Malik23 wrote:So if you need public assistance, and have a kid, you should be forced to give it up for adoption?!?!
That's pretty nasty. I couldn't agree with this very general rule. It's inhumane. It makes taxes as more important than human rights. It falsly presumes that someone needing assistance will never not need assistance.
No, not
forced to give it up for adoption.
Well, I admit I was confused by the word "forced" in the phrase "forced to give the kids up for adoption".
Malik23 wrote:If the ONLY way you can afford to have kids is by forcing your neighbor to pay for it, then I'd say you don't have a "right" to have kids.
Again I hear an unspoken assumption that anyone on public assistance desires to be in that condition and doesn't want to leave it. Which is twisted.
Circumstances force people to be on public assistance from time to time, for a little while. Such times coincide with a child being born.
If I'm on public assistance for three months, but I had the bad luck to have a child born during that time, do I lose my right to keep that child?
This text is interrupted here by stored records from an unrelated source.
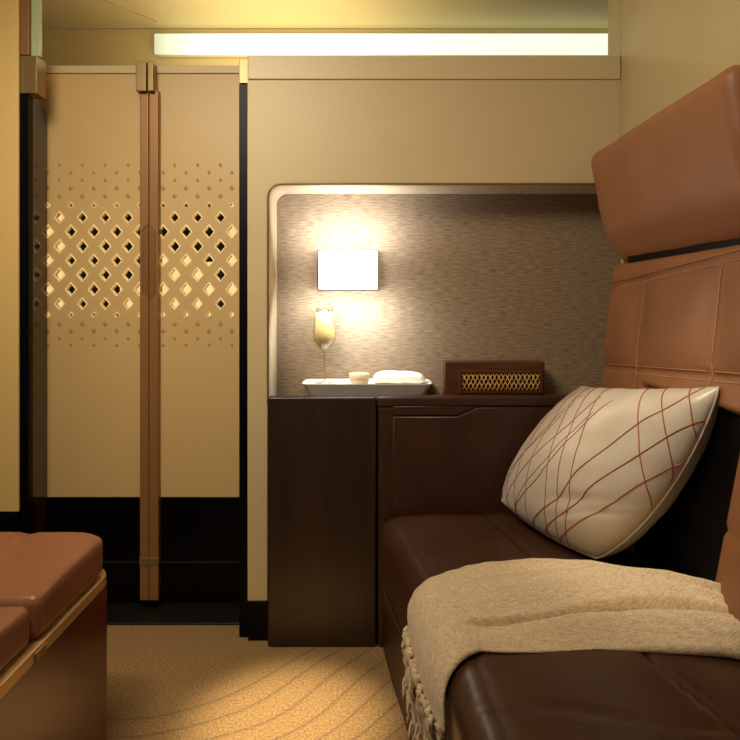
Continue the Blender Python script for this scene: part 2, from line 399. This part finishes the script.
# ---------------------------------------------------------------- sofa
sf=empty('sofa',(.36,1.3,0)); tag(sf,'brown leather built-in sofa with quilted tan back and large headrest','sofa')
XF=[(1.81,.022),(1.75,.024),(1.6,.05),(1.4,.082),(1.2,.108),(1.05,.122),(.85,.134),(.6,.140),(.1,.142)]
def xf(y): return interp(XF,y)
R=.052
def seat_pt(a,y,off=0.):
    """a: distance along the section from the top of the front face, over the rounded edge, onto the seat"""
    q=math.pi*R/2
    if a<0: p=Vector((xf(y),y,ZSEAT-R+a)); n=Vector((-1,0,0))
    elif a<q:
        t=a/R; p=Vector((xf(y)+R-R*math.cos(t),y,ZSEAT-R+R*math.sin(t))); n=Vector((-math.cos(t),0,math.sin(t)))
    else: p=Vector((xf(y)+R+a-q,y,ZSEAT)); n=Vector((0,0,1))
    return p+n*off
def groove(d,w=.006,dp=.006): return -dp*math.exp(-(d/w)**2)
def seat_build():
    bm=bmesh.new(); G=[]
    A=[-.17,-.13,-.09,-.05,-.02]+[i*math.pi*R/2/8 for i in range(9)]
    ys=[.05+i*(1.765-.05)/150 for i in range(151)]
    for y in ys:
        row=[]; yend=sstep(1.765,1.72,y)
        aa=A+[math.pi*R/2+(.66-xf(y)-R)*((i+1)/56) for i in range(56)]
        for a in aa:
            base=seat_pt(a,y)
            off=0
            x=base.x
            off+=groove(y-1.00,.005,.007)*(a>.0) if False else 0
            if a>math.pi*R/2: off+=.008*math.sin(clamp((x-xf(y)-R)/.5)*math.pi)
            off+=groove(x-(xf(y)+R+.004),.004,.004) if a>R else 0
            off+=groove(x-interp([(1.8,.31),(1.58,.355),(1.02,.474),(.87,.518),(.1,.56)],y),.005,.007)
            if y<1.02 and a>R: off+=groove(y-.90-.03*math.sin(x*9),.01,.003)
            off+=groove(a+.012,.004,.004)
            off+=.0035*noise.noise(Vector((x*7,y*6,1)))
            p=seat_pt(a,y,off)
            k=1-yend
            if k>0: p.z-=.006*k*k; p.x+=.015*k*k*(a<math.pi*R/2)
            row.append(bm.verts.new(p))
        G.append(row)
    grid_faces(bm,G)
    # bottom and ends
    e0=G[0]; e1=G[-1]
    for e in(e0,e1):
        lo=[bm.verts.new((v.co.x,v.co.y,.19)) for v in (e[0],e[-1])]
        bm.faces.new([*e,lo[1],lo[0]])
    return bm
o=mesh_obj('seat_cushion',seat_build(),M['seat']); keep(o,sf)
# base below the cushion
bm=bmesh.new(); ys=[.05,.4,.7,1.0,1.2,1.35,1.5,1.65,1.80]
A=[];
for y in ys: A.append([bm.verts.new(p) for p in((xf(y)+.016,y,0),(xf(y)+.014,y,.225),(.70,y,.225),(.70,y,0))])
for P,Q in zip(A,A[1:]):
    for i in range(4): bm.faces.new((P[i],P[(i+1)%4],Q[(i+1)%4],Q[i]))
bm.faces.new(A[0]); bm.faces.new(A[-1][::-1])
o=mesh_obj('base',bm,M['consol'],smooth=False); keep(o,sf)
bm=bmesh.new(); tube(bm,[tuple(seat_pt(-.125,y,.001)) for y in [.05+i*.05 for i in range(35)]],.003,6); o=mesh_obj('front_piping',bm,M['seat']); keep(o,sf)
# end arm (console) at the far end
def cx(px,s=343.): return (px-370)/s
def cz(py,s=343.): return EYE-(py-300)/s
bx('arm_body',.024,.735,YC-.0,1.995,0,ZN-.001,M['consol'],sf,bevel=.004)
o=mesh_obj('arm_top',rbox(.021,.735,YC-.006,YC+.036,ZN,ZCT+.002,.008,10),M['consol']); keep(o,sf)
ol=[(cx(394),.38),(cx(394),cz(417)),(cx(457),cz(417)),(cx(477),cz(408)),(cx(580),cz(408)),(cx(580),.38)]
ap=curve_panel('arm_panel',[ol],YC-.009,.016,M['consol'],.004,sf)
ol=[(cx(394),cz(414)),(cx(394),cz(406.5)),(cx(473),cz(406.5)),(cx(456),cz(414))]
o=curve_panel('arm_latch',[ol],YC-.007,.012,M['consol'],.002,ap)
# quilted back
def xb(z,y): return .655+.11*(z-.75)
ZS=lambda y:[1.055+.075*(1.76-y),.825+.075*(1.76-y),.60+.05*(1.76-y)]
YS=[2.3,1.553,1.22,.9,.6,.3]
def back_build():
    bm=bmesh.new(); G=[]; ny,nz=170,90
    y0,y1=.15,1.80; z0,z1=.38,1.165
    def P(y,z):
        d=0
        zs=ZS(y); dz=min(abs(z-q) for q in zs); dy=min(abs(y-(q+.02*(z-.9))) for q in YS)
        d+=groove(dz,.006,.006)
        if z<zs[0]: d+=groove(dy,.005,.003)
        d+=.008*(1-math.exp(-(dz/.04)**2))*(1-math.exp(-(dy/.05)**2)) if z<zs[0] else .006
        # stitched welts either side of vertical seams
        if z<zs[0]: d+=.003*math.exp(-((dy-.009)/.005)**2)
        d+=.002*noise.noise(Vector((y*8,z*8,3)))
        e=sstep(1.74,1.80,y); d-=.03*e*e
        d-=.03*sstep(.815,.800,z)*sstep(1.52,1.48,y)
        e=sstep(1.095,1.135+.02*(1.76-y),z-.02*(1.76-y)*0); d-=.055*e*e; d=max(d,-.06)
        return Vector((min(xb(z,y)-d,.736),y,z))
    for i in range(ny+1):
        y=lerp(y0,y1,i/ny); G.append([bm.verts.new(P(y,lerp(z0,z1,j/nz))) for j in range(nz+1)])
    grid_faces(bm,G)
    Bk=[[bm.verts.new((.742,v.co.y,v.co.z)) for v in (row[0],row[-1])] for row in G]
    for i in range(ny):
        bm.faces.new((G[i][0],G[i+1][0],Bk[i+1][0],Bk[i][0])); bm.faces.new((G[i][-1],G[i+1][-1],Bk[i+1][1],Bk[i][1])); bm.faces.new((Bk[i][0],Bk[i][1],Bk[i+1][1],Bk[i+1][0]))
    for i in(0,-1): bm.faces.new([*G[i],Bk[i][1],Bk[i][0]])
    return bm,P
bm,BP=back_build(); brs=mesh_obj('backrest',bm,M['leather']); keep(brs,sf)
# stitching threads
bm=bmesh.new()
for q in range(3):
    for dz in(-.009,.009):
        pts=[BP(y,ZS(y)[q]+dz)-Vector((.0006,0,0)) for y in [.2+i*.02 for i in range(78)]]
        tube(bm,pts,.0009,5)
for ysm in YS[1:]:
    for s_ in(-.009,):
        pts=[BP(ysm+.02*(z-.9)+s_,z)-Vector((.0004,0,0)) for z in [.45+i*.02 for i in range(60)] if z<ZS(ysm)[0]-.004]
        tube(bm,pts,.0010,5)
o=mesh_obj('stitching',bm,M['leatherseam']); keep(o,brs)
# headrest: thick rounded bolster leaning forward at its top
def hd(p,n):
    t=(p.z-1.118)/.312         # 0 bottom .. 1 top
    p=p.copy(); p.x+= -.064*t*(1 if n.x<.3 else .3) + .022*sstep(.30,-.02,t)*(n.x<.3)
    p.x-= .010*math.sin(clamp(t)*math.pi)*(n.x<-.2)
    p.x+= .004*noise.noise(Vector((p.y*3,p.z*14,2)))+.003*noise.noise(Vector((p.y*9,p.z*9,7)))
    return p
o=mesh_obj('headrest',rbox(.684,.722,1.075,1.762,1.118,1.432,.030,26,hd),M['headl']); keep(o,sf)
def hd2(p,n):
    t=(p.z-1.13)/.30; p=p.copy(); p.x+=-.05*t; return p
bm=bmesh.new(); tube(bm,[(.668-.01,1.072,1.43),(.70,1.070,1.28),(.725,1.072,1.13)],.006,8)
keep(bx('headrest_shade_strip',.702,.728,1.09,1.69,1.098,1.135,M['black']),sf)  # black strip put in for the shade band under the headrest
o=mesh_obj('headrest_piping',bm,M['seat']); keep(o,sf)
o=bx('headrest_shadow_gap',.70,.742,1.10,1.74,1.185,1.135+.08,M['black'],sf) if False else None
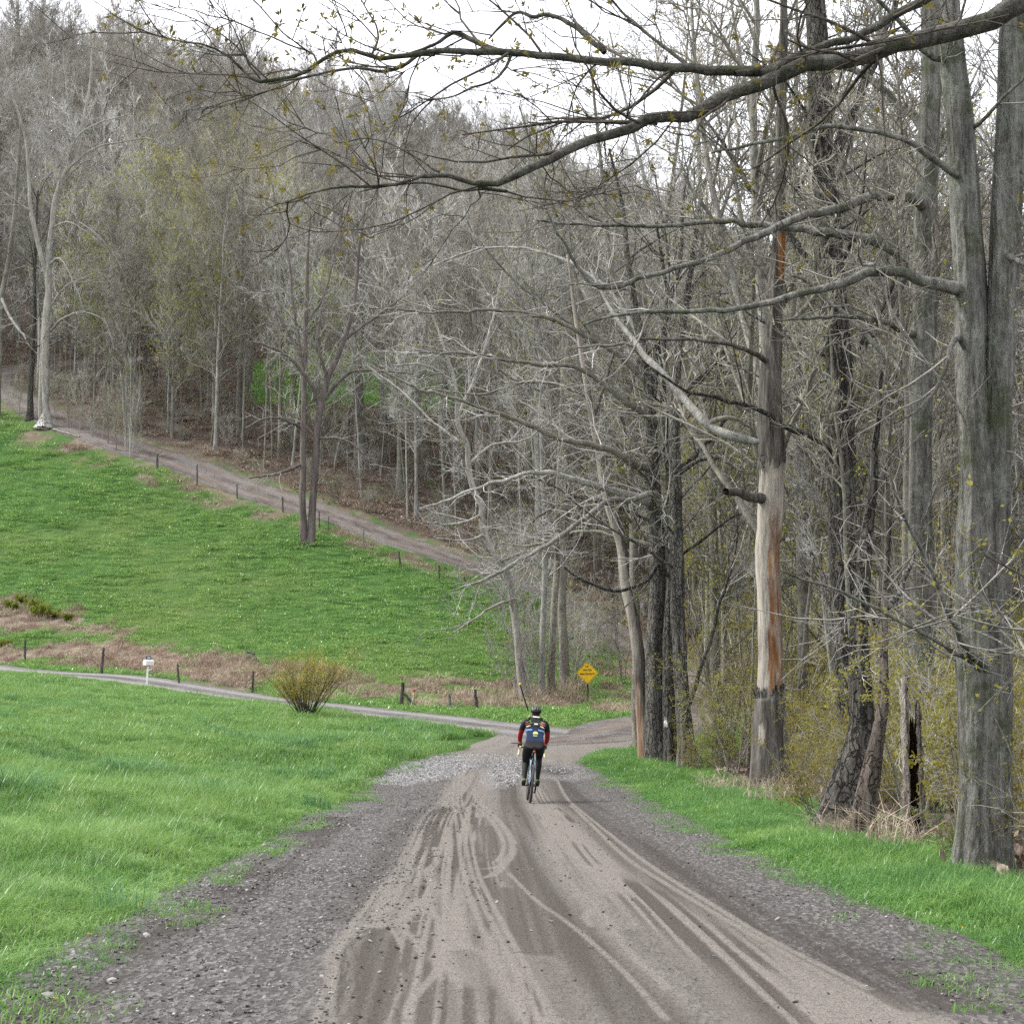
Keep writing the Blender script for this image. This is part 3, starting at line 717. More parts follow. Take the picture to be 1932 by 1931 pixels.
def hero(label, base_px, Y=None, stems=(), limbs=(), levels=(), leaf=None, bark=None, twig=None, bud=None, k=20, furrow=.02, flare=.5, seed=0,
         name='tree', cat='tree', group=None, n=70, limb_seg=12, sink=0.25, freq=5.0, autolimb=None, limb_bark=None):
    """one tree read off the photograph: stems and limbs follow picture polylines at its own distance"""
    r = np.random.default_rng(seed + 100)
    b = g(*base_px) if Y is None else np.append(at(base_px[0], base_px[1], Y)[:2], 0)
    if Y is not None: b[2] = float(ground(b[0], b[1]))
    Yb = b[1]
    root = thing(name, label, cat, tuple(b), group)
    B, Rd = [], []
    for st in stems:
        c, rad = px_curve(st, Yb, n)
        if st[0][1] >= base_px[1] - 40:      # starts at the ground
            c[0, 2] = min(c[0, 2], float(ground(c[0, 0], c[0, 1])) - sink)
        c = wiggle(c, rad[0] * 0.5, r, 0.6)
        G = Geo(); trunk_tube(G, c, rad, k, r, furrow, flare if st[0][1] >= base_px[1] - 40 else 0.0, freq=freq)
        obj('trunk', G.mesh('trunk', True, b), bark, root)
        i = np.linspace(0, n - 1, limb_seg).astype(int); B.append(c[i]); Rd.append(rad[i])
    nst = len(B)
    for lb in limbs:
        c, rad = px_curve(lb, Yb, 44)
        c = wiggle(wiggle(c, 0.10, r, 1.2), .05 + .5 * rad.max(), r, 3.4)
        G = Geo(); tubes(G, c[None], rad[None], 8 if rad[0] > .03 else 6)
        obj('limb', G.mesh('limb', True, b), limb_bark or bark, root)
        i = np.linspace(0, 43, limb_seg).astype(int); B.append(c[i]); Rd.append(rad[i])
    B = np.array(B); Rd = np.array(Rd)
    if levels:
        if autolimb is not None:       # stems carry limbs of their own; drawn limbs go straight to the second level
            GL, GT, GF = crown(B[:nst], Rd[:nst], [autolimb] + list(levels), r, dict(leaf, lv=len(levels)) if leaf else None)
            if len(limbs):
                a2, b2, c2 = crown(B[nst:], Rd[nst:], levels, r, leaf); GL.join(a2); GT.join(b2); GF.join(c2)
        else:
            GL, GT, GF = crown(B, Rd, levels, r, leaf)
        GL.join(GT)
        if GL.n: obj('crown', GL.mesh('crown', True, b), [bark, twig or bark], root)
        if GF.n: obj('leaves', GF.mesh('leaves', False, b), bud, root)
    return root

# ------------------------------------------------------------------ woodland trees: a few kinds, copied
def proto_tree(seed, H, r0, crown0, nl, lrel, lean=0.0, fork=False, leafy=None, n3=5, n4=2, tw=.011, ang=(28, 58), up1=.13, wide=1.0):
    r = np.random.default_rng(seed)
    n = 14
    t = np.linspace(0, 1, n)
    off = np.cumsum(r.normal(0, H * 0.006, (n, 2)), 0) * t[:, None]
    c = np.stack([off[:, 0] + lean * H * t ** 1.5, off[:, 1], H * t], 1)
    rad = r0 * (1 - 0.84 * t ** 0.9) * (1 + 0.5 * np.exp(-t * H / 0.5))
    c[0, 2] = -0.6
    GTk = Geo(); tubes(GTk, c[None], rad[None], 9)
    st, sr = [c], [rad]
    if fork:
        for kf in range(1 + (seed % 2)):
            i = r.integers(4, 7); d = r.random() * 6.28
            tt = np.linspace(0, 1, n)[:, None]
            f = c[i] + tt * np.array([math.cos(d) * H * .16, math.sin(d) * H * .16, H * (.92 - i / n)]) + np.stack([np.sin(tt[:, 0] * 3) * .4] * 2 + [tt[:, 0] * 0], 1) * (1 if kf else -1)
            fr = np.linspace(rad[i] * .8, .02, n)
            tubes(GTk, f[None], fr[None], 7); st.append(f); sr.append(fr)
    lv = [dict(n=nl, t0=crown0, t1=.97, rel=lrel, fall=.45, seg=7, k=5, ang=ang, up=up1, wander=.12, rr=.6, rl=.024, rmin=.03, limb=True, even=True),
          dict(n=8, t0=.15, rel=.48, fall=.55, seg=5, k=4, ang=(28, 55), up=.10, wander=.15, rr=.6, rl=.012, rmin=tw * 2.4),
          dict(n=n3, t0=.1, rel=.55, fall=.5, seg=4, k=3, ang=(22, 50), up=.11, wander=.17, rr=.7, rl=.010, rmin=tw * 1.5),
          dict(n=n4, t0=.1, rel=.65, fall=.4, seg=3, k=3, ang=(20, 45), up=.11, wander=.16, rr=.8, rl=.009, rmin=tw * 1.0)]
    GL, GT, GF = crown(np.array(st), np.array(sr), lv, r, leafy)
    out = {'trunk': GTk, 'branches': GL, 'crown': GT}
    if leafy: out['leaves'] = GF
    return out

def proto_meshes(parts, nm, mats):
    return {p: (lambda me: (me.materials.append(mats[p]), me)[1])(G.mesh(nm + '_' + p, p != 'crown')) for p, G in parts.items() if G.n}

def place_tree(pm, label, group, loc, rot, sc, name='tree', cat='tree', tilt=(0, 0)):
    root = thing(name, label, cat, loc, group)
    root.rotation_euler = (tilt[0], tilt[1], rot); root.scale = sc if isinstance(sc, tuple) else (sc, sc, sc)
    for p, me in pm.items(): obj(p, me, None, root)
    return root

def scatter(name, pts, rot, scl, idx, protos, **props):
    """many small pieces as ONE object: points carrying instances of the given meshes"""
    src = bpy.data.collections.new(name + '_pieces')
    for i, me in enumerate(protos):
        src.objects.link(bpy.data.objects.new('%s_piece_%02d' % (name, i), me))
    me = bpy.data.meshes.new(name); me.vertices.add(len(pts))
    me.vertices.foreach_set('co', np.ascontiguousarray(pts, dtype=np.float32).ravel())
    attr(me, 'rot', rot, 'FLOAT_VECTOR'); attr(me, 'scl', scl, 'FLOAT_VECTOR'); attr(me, 'idx', idx, 'INT')
    o = obj(name, me, None, None, **props)
    ng = bpy.data.node_groups.new(name, 'GeometryNodeTree')
    ng.interface.new_socket('Geometry', in_out='INPUT', socket_type='NodeSocketGeometry')
    ng.interface.new_socket('Geometry', in_out='OUTPUT', socket_type='NodeSocketGeometry')
    N = lambda t: ng.nodes.new(t)
    gi, go, ci, ip = N('NodeGroupInput'), N('NodeGroupOutput'), N('GeometryNodeCollectionInfo'), N('GeometryNodeInstanceOnPoints')
    ci.inputs['Collection'].default_value = src; ci.inputs['Separate Children'].default_value = True; ci.inputs['Reset Children'].default_value = True
    def na(nm, typ):
        a = N('GeometryNodeInputNamedAttribute'); a.data_type = typ; a.inputs['Name'].default_value = nm
        return next(s for s in a.outputs if s.enabled and s.name == 'Attribute')
    er = N('FunctionNodeEulerToRotation')
    L = ng.links.new
    L(na('rot', 'FLOAT_VECTOR'), er.inputs[0])
    L(gi.outputs[0], ip.inputs['Points']); L(ci.outputs[0], ip.inputs['Instance']); L(er.outputs[0], ip.inputs['Rotation'])
    L(na('scl', 'FLOAT_VECTOR'), ip.inputs['Scale']); L(na('idx', 'INT'), ip.inputs['Instance Index'])
    ip.inputs['Pick Instance'].default_value = True
    L(ip.outputs[0], go.inputs[0])
    md = o.modifiers.new('scatter', 'NODES'); md.node_group = ng
    return o
# ------------------------------------------------------------------ the wood: hillside and right side
far_m = dict(trunk=M_BARK_FAR, branches=M_BARK_FAR, crown=M_TWIG)
LB = dict(size=.17, per=2, spread=.22, p=.6, lv=3)
specs = [dict(H=22, r0=.21, crown0=.22, nl=20, lrel=.24, fork=True), dict(H=24, r0=.23, crown0=.28, nl=20, lrel=.23, fork=True), dict(H=20, r0=.17, crown0=.16, nl=26, lrel=.26),
         dict(H=23, r0=.19, crown0=.30, nl=20, lrel=.24, fork=True, lean=.07), dict(H=19, r0=.14, crown0=.20, nl=22, lrel=.25, lean=-.09),
         dict(H=18, r0=.15, crown0=.18, nl=24, lrel=.27, leafy=LB), dict(H=15, r0=.13, crown0=.14, nl=22, lrel=.28, leafy=dict(LB, p=.65, per=2))]
kinds = []
for i, s in enumerate(specs):
    pt = proto_tree(40 + i, tw=.0115, **s)
    kinds.append(proto_meshes(pt, 'wood_tree', dict(far_m, leaves=(M_BUD if i == 5 else M_BUD_GR))))
slim = [proto_meshes(proto_tree(70 + i, H=h, r0=r0, crown0=.45, nl=12, lrel=.14, n3=5, n4=3, tw=.010), 'slim_tree', far_m) for i, (h, r0) in enumerate([(17, .085), (14, .07), (20, .11)])]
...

If I'm on public assistance for a year, and I had the bad luck to have an unanticipated pregnancy, do I lose my right to keep that child?
If not, and I see that you don't, then you're skewing your justification by implying that people on public assistance are only there because they're trying to live off of other people's money, and they don't ever want to get off of it.
Malik23 wrote:Your "rights" shouldn't include forcing other people to do anything. Your rights stop at my wallet. You don't have a right to my money. You don't have a right to do stuff you can't afford. And you don't have a right to force children to suffer from your own narcissism.
That's really powerful stuff there. But, despite your insinuation that I implied any of these things, I didn't. I hope your argument is more than rhetoric directed at nothing.
Malik23 wrote:This woman was already receiving public assistance, and then chose to have 8 more kids! That's more than needing assistance. That's purposely putting yourself (and your children) in a position where you know you will have to receive assistance.
I would agree, except in this case it seems that the woman doesn't have all her marbles. But lets assume another imaginary case where she does.
In which case, you still go to far in your proposal to fix the problem. Either that, or you fail to determine how a line is drawn between someone who got caught at a bad time and someone whose wilfully misusing the system.
Nor do you provide any justification for how saving taxpayers money should supercede keeping children with their own mother. Your punishment doesn't fit the crime.